**Short exercise:** Copy every line of the material below word for word.

* * * *

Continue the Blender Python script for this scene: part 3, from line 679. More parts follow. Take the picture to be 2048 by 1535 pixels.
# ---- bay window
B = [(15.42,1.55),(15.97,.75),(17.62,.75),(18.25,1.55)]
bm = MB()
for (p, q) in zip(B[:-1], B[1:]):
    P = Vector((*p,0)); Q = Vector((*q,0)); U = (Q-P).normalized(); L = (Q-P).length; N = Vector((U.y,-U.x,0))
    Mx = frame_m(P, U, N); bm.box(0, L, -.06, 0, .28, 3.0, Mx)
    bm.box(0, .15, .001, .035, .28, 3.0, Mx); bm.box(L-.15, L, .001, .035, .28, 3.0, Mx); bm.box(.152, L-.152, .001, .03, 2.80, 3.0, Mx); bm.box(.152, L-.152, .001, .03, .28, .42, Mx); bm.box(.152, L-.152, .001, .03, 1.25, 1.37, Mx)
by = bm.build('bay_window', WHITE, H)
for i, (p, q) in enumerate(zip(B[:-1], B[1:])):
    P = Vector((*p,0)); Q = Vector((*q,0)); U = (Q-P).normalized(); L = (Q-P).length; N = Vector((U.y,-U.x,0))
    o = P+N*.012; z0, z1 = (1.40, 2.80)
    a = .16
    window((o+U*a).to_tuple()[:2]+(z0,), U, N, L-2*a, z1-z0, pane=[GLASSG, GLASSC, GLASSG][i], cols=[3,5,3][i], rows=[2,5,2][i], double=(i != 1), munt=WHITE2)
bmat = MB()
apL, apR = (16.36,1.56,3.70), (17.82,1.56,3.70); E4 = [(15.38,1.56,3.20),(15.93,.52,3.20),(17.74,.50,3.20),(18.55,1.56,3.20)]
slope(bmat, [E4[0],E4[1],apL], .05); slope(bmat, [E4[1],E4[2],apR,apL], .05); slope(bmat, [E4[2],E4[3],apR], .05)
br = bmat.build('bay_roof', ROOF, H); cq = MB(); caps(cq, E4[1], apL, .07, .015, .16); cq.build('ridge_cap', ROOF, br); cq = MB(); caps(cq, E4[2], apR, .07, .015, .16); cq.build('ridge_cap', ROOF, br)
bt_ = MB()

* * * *

**Exercise solution:**
Continue the Blender Python script for this scene: part 3, from line 679. More parts follow. Take the picture to be 2048 by 1535 pixels.
# ---- bay window
B = [(15.42,1.55),(15.97,.75),(17.62,.75),(18.25,1.55)]
bm = MB()
for (p, q) in zip(B[:-1], B[1:]):
    P = Vector((*p,0)); Q = Vector((*q,0)); U = (Q-P).normalized(); L = (Q-P).length; N = Vector((U.y,-U.x,0))
    Mx = frame_m(P, U, N); bm.box(0, L, -.06, 0, .28, 3.0, Mx)
    bm.box(0, .15, .001, .035, .28, 3.0, Mx); bm.box(L-.15, L, .001, .035, .28, 3.0, Mx); bm.box(.152, L-.152, .001, .03, 2.80, 3.0, Mx); bm.box(.152, L-.152, .001, .03, .28, .42, Mx); bm.box(.152, L-.152, .001, .03, 1.25, 1.37, Mx)
by = bm.build('bay_window', WHITE, H)
for i, (p, q) in enumerate(zip(B[:-1], B[1:])):
    P = Vector((*p,0)); Q = Vector((*q,0)); U = (Q-P).normalized(); L = (Q-P).length; N = Vector((U.y,-U.x,0))
    o = P+N*.012; z0, z1 = (1.40, 2.80)
    a = .16
    window((o+U*a).to_tuple()[:2]+(z0,), U, N, L-2*a, z1-z0, pane=[GLASSG, GLASSC, GLASSG][i], cols=[3,5,3][i], rows=[2,5,2][i], double=(i != 1), munt=WHITE2)
bmat = MB()
apL, apR = (16.36,1.56,3.70), (17.82,1.56,3.70); E4 = [(15.38,1.56,3.20),(15.93,.52,3.20),(17.74,.50,3.20),(18.55,1.56,3.20)]
slope(bmat, [E4[0],E4[1],apL], .05); slope(bmat, [E4[1],E4[2],apR,apL], .05); slope(bmat, [E4[2],E4[3],apR], .05)
br = bmat.build('bay_roof', ROOF, H); cq = MB(); caps(cq, E4[1], apL, .07, .015, .16); cq.build('ridge_cap', ROOF, br); cq = MB(); caps(cq, E4[2], apR, .07, .015, .16); cq.build('ridge_cap', ROOF, br)
bt_ = MB()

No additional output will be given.